> _SUPPLIED MATERIAL_:
▶
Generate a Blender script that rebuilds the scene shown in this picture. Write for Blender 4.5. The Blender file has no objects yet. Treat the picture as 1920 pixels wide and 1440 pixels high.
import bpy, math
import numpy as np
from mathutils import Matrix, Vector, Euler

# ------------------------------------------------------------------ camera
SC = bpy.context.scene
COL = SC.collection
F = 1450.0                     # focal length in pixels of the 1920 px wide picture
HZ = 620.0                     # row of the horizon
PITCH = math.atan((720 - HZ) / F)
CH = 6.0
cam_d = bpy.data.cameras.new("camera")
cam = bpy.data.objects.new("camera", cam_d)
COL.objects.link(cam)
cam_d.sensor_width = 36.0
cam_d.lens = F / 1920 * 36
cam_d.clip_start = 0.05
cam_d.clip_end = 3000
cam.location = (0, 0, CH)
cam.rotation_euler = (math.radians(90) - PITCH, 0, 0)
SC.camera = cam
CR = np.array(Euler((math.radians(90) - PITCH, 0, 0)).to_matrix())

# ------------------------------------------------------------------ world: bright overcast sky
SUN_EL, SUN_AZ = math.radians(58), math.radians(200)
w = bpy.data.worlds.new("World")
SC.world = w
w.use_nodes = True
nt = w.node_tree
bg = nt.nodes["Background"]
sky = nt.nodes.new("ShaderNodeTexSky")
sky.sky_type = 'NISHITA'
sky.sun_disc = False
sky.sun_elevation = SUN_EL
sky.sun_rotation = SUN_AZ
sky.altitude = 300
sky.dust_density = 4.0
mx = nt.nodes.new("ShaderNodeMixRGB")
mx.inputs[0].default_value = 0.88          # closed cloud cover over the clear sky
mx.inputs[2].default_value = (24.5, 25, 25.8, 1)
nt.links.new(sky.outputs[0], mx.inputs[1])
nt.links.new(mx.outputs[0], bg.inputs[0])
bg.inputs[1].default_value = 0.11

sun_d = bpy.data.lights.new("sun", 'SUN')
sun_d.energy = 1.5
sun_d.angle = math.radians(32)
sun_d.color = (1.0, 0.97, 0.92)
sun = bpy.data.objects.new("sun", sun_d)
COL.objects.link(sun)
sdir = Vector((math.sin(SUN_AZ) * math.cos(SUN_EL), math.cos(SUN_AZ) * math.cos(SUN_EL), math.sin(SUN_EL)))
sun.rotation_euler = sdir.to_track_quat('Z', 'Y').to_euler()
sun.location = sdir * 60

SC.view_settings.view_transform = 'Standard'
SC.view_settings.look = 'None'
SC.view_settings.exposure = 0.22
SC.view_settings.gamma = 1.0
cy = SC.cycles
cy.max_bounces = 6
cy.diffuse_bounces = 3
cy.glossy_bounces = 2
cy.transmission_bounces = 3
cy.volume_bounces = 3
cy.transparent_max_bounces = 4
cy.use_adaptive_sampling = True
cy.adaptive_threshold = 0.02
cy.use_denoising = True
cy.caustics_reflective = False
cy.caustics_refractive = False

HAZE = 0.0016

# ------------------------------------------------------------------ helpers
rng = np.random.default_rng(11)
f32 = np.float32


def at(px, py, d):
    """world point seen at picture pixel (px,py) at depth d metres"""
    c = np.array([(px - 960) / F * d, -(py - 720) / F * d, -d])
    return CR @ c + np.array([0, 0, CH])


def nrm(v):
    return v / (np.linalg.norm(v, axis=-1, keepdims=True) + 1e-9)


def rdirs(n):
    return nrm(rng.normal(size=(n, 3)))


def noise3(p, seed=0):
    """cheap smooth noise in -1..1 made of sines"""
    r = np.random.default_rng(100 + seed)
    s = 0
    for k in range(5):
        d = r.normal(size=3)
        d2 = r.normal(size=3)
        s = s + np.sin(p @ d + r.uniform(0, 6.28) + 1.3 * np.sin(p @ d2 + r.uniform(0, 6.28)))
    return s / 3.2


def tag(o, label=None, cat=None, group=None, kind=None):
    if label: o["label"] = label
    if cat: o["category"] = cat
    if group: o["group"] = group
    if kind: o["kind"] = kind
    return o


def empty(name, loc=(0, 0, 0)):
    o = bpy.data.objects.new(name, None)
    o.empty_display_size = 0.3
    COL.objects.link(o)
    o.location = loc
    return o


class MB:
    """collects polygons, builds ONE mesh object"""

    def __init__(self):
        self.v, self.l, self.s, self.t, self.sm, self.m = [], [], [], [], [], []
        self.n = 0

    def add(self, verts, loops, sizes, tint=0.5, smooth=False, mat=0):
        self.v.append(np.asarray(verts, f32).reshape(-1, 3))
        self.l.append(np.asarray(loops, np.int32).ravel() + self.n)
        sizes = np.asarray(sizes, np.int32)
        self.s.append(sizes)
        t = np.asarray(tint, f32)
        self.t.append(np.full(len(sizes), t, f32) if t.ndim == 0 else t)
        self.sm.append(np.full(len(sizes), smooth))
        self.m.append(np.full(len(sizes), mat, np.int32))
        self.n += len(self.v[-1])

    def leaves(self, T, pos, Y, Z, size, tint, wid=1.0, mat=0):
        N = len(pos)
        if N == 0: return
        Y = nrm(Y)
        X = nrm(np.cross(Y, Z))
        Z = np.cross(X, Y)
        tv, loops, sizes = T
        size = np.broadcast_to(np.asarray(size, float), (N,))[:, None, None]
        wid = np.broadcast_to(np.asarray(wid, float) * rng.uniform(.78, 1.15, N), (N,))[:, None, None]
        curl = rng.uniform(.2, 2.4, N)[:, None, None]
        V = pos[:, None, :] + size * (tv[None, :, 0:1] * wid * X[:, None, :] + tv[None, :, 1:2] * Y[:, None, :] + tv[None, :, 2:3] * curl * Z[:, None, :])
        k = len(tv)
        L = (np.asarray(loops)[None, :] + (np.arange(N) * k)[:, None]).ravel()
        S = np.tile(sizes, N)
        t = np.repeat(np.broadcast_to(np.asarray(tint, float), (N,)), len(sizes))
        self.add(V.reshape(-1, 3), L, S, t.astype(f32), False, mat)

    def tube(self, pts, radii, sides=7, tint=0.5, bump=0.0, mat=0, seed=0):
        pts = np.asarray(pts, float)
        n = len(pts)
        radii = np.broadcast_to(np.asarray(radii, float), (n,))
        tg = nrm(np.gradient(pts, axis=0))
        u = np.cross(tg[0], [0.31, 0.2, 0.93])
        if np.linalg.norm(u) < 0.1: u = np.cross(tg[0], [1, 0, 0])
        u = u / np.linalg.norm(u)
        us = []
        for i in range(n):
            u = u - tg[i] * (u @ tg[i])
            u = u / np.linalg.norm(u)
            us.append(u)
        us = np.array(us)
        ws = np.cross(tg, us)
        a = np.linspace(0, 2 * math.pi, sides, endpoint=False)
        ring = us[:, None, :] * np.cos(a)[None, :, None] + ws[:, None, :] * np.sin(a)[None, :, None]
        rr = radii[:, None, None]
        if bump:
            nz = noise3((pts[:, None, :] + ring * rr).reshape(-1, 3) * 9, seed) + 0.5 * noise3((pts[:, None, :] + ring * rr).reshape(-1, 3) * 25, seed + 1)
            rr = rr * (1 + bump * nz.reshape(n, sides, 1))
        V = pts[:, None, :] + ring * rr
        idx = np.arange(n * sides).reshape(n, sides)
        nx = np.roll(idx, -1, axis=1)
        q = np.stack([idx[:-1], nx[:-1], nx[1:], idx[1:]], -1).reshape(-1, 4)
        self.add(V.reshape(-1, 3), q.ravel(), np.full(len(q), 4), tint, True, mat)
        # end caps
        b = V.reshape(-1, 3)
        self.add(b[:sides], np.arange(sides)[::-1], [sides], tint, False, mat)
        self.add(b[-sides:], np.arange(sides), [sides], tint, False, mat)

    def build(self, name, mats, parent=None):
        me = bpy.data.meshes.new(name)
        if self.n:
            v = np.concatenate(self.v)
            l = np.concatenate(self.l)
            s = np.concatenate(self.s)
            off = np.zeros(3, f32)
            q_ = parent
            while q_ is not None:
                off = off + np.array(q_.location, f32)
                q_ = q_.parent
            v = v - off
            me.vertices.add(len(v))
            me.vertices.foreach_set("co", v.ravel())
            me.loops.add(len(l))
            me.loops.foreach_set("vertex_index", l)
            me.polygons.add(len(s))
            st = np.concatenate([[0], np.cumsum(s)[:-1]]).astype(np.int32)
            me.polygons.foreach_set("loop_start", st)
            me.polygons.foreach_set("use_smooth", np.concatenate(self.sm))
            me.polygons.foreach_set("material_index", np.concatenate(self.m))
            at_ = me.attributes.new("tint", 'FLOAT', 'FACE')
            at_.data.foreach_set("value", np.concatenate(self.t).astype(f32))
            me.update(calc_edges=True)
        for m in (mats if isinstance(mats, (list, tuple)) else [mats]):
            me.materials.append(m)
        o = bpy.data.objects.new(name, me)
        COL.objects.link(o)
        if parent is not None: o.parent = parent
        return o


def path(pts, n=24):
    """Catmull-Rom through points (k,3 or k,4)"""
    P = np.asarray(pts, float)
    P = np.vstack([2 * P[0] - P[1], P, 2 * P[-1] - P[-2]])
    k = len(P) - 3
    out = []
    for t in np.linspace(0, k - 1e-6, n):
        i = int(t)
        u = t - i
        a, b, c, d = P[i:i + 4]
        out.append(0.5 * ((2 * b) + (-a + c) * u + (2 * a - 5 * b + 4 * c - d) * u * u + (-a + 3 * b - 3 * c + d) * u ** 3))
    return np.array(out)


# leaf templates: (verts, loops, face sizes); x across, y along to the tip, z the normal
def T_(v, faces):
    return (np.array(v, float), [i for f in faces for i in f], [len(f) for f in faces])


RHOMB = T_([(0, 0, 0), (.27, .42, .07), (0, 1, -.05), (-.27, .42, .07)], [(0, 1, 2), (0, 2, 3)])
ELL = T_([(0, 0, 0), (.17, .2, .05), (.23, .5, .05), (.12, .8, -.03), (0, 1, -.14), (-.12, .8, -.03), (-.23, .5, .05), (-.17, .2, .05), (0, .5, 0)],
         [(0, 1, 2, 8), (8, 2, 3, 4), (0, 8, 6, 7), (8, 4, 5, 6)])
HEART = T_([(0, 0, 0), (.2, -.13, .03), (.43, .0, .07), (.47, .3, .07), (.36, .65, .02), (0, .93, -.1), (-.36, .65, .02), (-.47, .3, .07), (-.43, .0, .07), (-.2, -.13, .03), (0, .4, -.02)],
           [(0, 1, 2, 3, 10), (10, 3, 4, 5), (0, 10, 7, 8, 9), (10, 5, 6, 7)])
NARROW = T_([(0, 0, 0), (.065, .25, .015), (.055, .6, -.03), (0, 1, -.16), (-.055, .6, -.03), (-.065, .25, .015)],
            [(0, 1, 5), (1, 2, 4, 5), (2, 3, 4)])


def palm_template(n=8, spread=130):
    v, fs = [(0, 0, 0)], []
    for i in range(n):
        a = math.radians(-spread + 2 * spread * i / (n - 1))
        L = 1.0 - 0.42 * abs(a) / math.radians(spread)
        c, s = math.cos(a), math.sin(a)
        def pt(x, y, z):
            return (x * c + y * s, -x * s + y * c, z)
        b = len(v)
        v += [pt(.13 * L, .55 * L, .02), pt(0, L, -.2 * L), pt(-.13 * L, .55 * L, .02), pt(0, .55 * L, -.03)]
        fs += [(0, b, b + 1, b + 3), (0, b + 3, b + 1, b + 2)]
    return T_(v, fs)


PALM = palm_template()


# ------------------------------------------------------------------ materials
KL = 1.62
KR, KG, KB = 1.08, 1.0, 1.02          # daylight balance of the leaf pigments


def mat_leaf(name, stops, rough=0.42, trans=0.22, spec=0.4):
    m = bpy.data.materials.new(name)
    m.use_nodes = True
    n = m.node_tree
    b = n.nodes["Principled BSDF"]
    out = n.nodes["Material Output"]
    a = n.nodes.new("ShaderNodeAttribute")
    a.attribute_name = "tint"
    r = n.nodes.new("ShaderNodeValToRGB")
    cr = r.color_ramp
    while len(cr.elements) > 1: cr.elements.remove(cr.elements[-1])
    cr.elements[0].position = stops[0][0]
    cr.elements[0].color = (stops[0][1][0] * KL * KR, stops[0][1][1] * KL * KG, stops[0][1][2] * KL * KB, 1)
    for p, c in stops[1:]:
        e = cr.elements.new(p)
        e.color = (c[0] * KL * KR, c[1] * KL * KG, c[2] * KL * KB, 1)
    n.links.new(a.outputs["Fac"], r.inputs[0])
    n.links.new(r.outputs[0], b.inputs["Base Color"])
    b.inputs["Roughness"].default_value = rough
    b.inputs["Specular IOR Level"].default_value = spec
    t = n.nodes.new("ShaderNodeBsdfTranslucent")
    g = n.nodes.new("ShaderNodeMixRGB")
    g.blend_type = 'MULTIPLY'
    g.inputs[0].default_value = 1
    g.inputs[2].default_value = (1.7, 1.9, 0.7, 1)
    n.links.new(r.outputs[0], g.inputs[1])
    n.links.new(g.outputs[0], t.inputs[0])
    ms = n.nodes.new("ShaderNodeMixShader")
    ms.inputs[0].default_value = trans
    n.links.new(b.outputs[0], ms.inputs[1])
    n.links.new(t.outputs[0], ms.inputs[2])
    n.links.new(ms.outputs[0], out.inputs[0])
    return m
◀
> _TASK INSTRUCTIONS_: Print, unaltered, every line from the beginning of the material down to the line with "CR = np.array(Euler((math.radians(90)".

> _SOLUTION_:
Generate a Blender script that rebuilds the scene shown in this picture. Write for Blender 4.5. The Blender file has no objects yet. Treat the picture as 1920 pixels wide and 1440 pixels high.
import bpy, math
import numpy as np
from mathutils import Matrix, Vector, Euler

# ------------------------------------------------------------------ camera
SC = bpy.context.scene
COL = SC.collection
F = 1450.0                     # focal length in pixels of the 1920 px wide picture
HZ = 620.0                     # row of the horizon
PITCH = math.atan((720 - HZ) / F)
CH = 6.0
cam_d = bpy.data.cameras.new("camera")
cam = bpy.data.objects.new("camera", cam_d)
COL.objects.link(cam)
cam_d.sensor_width = 36.0
cam_d.lens = F / 1920 * 36
cam_d.clip_start = 0.05
cam_d.clip_end = 3000
cam.location = (0, 0, CH)
cam.rotation_euler = (math.radians(90) - PITCH, 0, 0)
SC.camera = cam
CR = np.array(Euler((math.radians(90) - PITCH, 0, 0)).to_matrix())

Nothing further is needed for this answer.